In some ways, El Mariachi feels like a film made on a shoestring. The stock is grainy, and the performances sometimes belie the fact that Rodriguez would often have had time and money for only one take, but just as often the film finds virtue in its limited resources. There is a restless energy that pulses through every shot of the film. You can feel it in the way the camera sometimes zooms and cuts like a hyperactive child, unable to sit still even for a shot of a beer bottle. This isn’t the shakycam rubbish of recent action cinema though, Rodriguez always retains a sense of geography and flow, it’s just that it often feels as though he’s so restless to make this film that the energy is trying to escape the frame. This jittery restlessness might also be put down to some of the very basic cheats to which Rodriguez had to resort in order to keep his budget down, such as being pushed around in a second hand wheelchair to get moving shots, which obviously lends a very different feel to a smoothly tracked dolly or a deliberately shaky handheld shot.

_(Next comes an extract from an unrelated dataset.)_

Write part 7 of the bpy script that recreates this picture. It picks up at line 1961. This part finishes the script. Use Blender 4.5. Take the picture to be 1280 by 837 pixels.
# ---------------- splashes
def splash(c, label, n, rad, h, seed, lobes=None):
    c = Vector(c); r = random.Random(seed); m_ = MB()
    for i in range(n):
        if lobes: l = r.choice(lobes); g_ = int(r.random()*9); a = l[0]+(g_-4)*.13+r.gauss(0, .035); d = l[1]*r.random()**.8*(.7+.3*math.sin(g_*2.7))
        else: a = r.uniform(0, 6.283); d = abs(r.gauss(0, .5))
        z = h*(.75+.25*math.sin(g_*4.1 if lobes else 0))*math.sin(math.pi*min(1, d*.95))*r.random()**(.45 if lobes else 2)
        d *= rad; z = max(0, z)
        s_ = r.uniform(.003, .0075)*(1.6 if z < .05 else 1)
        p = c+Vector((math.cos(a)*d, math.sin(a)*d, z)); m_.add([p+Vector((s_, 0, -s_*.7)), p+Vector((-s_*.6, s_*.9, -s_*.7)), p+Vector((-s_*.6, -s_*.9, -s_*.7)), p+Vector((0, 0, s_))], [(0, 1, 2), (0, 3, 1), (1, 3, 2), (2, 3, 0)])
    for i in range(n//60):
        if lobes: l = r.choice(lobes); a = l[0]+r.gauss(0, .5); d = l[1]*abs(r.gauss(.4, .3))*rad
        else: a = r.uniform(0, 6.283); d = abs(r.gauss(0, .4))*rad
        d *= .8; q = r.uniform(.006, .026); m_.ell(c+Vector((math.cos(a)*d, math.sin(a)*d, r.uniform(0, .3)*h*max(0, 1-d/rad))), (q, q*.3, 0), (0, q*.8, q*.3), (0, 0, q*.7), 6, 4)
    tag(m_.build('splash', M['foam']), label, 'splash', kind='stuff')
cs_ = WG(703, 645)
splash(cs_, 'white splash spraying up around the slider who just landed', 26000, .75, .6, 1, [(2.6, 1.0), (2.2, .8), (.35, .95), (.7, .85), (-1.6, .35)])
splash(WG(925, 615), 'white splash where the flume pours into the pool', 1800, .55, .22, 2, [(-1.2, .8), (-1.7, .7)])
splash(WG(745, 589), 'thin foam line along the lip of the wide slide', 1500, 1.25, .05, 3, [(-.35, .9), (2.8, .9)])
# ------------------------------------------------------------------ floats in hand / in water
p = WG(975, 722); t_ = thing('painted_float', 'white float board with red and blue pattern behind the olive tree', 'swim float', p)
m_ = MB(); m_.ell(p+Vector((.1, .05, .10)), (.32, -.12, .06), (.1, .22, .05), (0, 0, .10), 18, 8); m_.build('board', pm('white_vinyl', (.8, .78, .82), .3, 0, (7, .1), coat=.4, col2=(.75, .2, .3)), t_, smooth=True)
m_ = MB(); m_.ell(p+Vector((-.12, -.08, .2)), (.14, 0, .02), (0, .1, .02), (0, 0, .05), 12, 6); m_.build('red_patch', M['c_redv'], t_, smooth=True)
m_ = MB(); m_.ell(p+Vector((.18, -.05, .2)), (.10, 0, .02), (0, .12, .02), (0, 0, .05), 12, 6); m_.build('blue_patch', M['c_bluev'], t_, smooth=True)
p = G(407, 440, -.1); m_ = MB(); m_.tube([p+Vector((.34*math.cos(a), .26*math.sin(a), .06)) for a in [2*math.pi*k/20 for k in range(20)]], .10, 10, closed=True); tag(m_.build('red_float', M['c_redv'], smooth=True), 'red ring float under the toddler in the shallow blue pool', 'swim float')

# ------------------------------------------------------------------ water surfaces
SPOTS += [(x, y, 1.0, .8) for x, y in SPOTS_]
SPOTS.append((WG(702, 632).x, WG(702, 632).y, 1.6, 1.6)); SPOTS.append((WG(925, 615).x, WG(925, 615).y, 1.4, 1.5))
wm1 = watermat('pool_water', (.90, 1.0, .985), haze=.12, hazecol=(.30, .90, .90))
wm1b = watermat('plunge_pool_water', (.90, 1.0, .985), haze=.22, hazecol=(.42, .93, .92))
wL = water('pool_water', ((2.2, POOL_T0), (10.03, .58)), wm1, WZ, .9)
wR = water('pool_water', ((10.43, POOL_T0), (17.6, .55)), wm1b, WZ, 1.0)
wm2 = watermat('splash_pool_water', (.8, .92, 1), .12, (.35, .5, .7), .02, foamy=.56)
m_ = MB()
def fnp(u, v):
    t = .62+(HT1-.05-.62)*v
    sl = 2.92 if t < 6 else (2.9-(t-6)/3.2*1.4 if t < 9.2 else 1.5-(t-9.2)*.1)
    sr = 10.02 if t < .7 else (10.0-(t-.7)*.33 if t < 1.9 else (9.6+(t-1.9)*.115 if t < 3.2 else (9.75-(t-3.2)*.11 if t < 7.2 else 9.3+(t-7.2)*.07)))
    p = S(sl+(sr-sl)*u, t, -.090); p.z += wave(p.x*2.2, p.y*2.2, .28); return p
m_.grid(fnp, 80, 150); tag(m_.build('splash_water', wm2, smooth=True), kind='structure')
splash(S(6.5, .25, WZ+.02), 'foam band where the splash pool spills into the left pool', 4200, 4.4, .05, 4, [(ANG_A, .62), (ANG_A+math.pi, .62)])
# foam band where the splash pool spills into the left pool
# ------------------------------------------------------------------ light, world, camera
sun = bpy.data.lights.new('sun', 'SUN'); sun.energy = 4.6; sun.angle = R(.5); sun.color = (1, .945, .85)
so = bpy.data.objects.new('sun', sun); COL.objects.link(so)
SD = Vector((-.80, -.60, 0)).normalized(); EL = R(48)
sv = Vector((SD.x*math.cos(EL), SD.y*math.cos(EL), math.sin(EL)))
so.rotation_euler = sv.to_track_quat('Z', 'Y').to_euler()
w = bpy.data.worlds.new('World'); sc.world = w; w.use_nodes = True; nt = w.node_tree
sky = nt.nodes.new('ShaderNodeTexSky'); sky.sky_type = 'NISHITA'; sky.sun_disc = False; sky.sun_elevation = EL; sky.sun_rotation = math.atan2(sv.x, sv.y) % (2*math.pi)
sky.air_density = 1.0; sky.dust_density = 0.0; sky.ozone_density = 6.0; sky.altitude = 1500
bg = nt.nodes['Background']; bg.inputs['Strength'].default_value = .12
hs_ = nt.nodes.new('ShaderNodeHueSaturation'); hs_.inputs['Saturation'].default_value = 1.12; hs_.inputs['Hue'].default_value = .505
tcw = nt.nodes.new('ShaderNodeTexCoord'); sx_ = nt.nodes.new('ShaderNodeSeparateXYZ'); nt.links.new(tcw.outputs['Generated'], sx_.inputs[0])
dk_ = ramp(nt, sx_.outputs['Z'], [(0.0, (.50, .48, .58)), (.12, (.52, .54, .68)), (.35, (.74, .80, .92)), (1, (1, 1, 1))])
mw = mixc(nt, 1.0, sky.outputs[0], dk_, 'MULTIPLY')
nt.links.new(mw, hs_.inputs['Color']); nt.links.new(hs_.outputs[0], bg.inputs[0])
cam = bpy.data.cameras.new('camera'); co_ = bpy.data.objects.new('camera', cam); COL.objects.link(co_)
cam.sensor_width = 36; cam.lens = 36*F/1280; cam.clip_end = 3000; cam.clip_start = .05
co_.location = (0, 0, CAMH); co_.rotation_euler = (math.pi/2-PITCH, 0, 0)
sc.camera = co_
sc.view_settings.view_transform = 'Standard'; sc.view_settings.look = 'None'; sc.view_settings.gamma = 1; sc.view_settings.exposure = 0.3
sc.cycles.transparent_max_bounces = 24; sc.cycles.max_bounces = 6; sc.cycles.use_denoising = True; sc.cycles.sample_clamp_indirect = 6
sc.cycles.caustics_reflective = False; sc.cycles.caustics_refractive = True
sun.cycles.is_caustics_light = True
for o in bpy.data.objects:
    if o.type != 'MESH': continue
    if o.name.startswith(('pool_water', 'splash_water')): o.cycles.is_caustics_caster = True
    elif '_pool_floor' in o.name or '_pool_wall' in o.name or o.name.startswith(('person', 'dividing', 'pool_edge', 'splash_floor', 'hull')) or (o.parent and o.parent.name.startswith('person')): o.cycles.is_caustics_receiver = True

His budgets may have increased and he may have smoothed the edges thanks to those extra resources, but El Mariachi demonstrates that from the start Rodriguez had a personal style. He’s often, thanks to the timing of their breakthroughs, their friendship and their collaborations, lumped in with Quentin Tarantino, but this film feels more personal, at least visually, than Reservoir Dogs (in which Tarantino’s wearing of his influences sometimes skirted near the line of outright plagiarism). Always good at staging action in his later films, Rodriguez pulls off some excellent action beats by simply using the environment around him. In one chase sequence he’s got good enough instincts to slow his camera style down and allow us a full length shot of Gallardo doing an impressive stunt, jumping from one set of stairs to another, before immediately picking the pace back up. The gunfights are also generally impressive, from Azul’s brutal execution of four of Maco’s goons in a bar to the Mariachi hiding in traffic before picking up a dropped gun that he ends up being surprisingly proficient with.
Rodriguez gets every cent of his $7000 up on screen with his visuals, but he’s less well served by the cast. You can see why Gallardo’s shoes were filled by Antonio Banderas for Desperado and Once Upon A Time In Mexico. Gallardo has a guileless persona that works well enough for the Mariachi as he falls into this world, but he lacks the intense charisma – for want of a better phrase, the movie star quality – of Banderas. The same is true of Consuelo Gomez, who never quite gets the intense toughness that you feel Rodriguez is looking for in Domino and, again, stacked up against Salma Hayek, lacks the ability to immediately draw the camera and the audience to her. Like Gallardo, Gomez isn’t bad, but it just seems clear that she’s an amateur doing her level best. The truly weak link in the cast is Peter Marquardt, biting off all the scenery he can chew and then some as Moco. He’s a weak villain, though Rodriguez seems to have recognised that, as it pays off in an interesting and amusing way at the end of the film.
The fact that El Mariachi has become somewhat overshadowed by its mythology and its sequels (especially Desperado, which is really part sequel, part refined remake – in essence Rodriguez’ Evil Dead 2) probably doesn’t displease its director all that much. This is clearly a film that was always intended as a calling card; a way of saying “this is what I can do with $7000, imagine what I can do with $7,000,000”. It absolutely served its purpose, it granted Rodriguez an unpredictable 25 year career, full of ups and downs, in which he has remained fiercely independent and retained his own style and voice. We’d probably have a healthier film, or certainly a more interesting, industry if more directors were given the freedom to follow his template.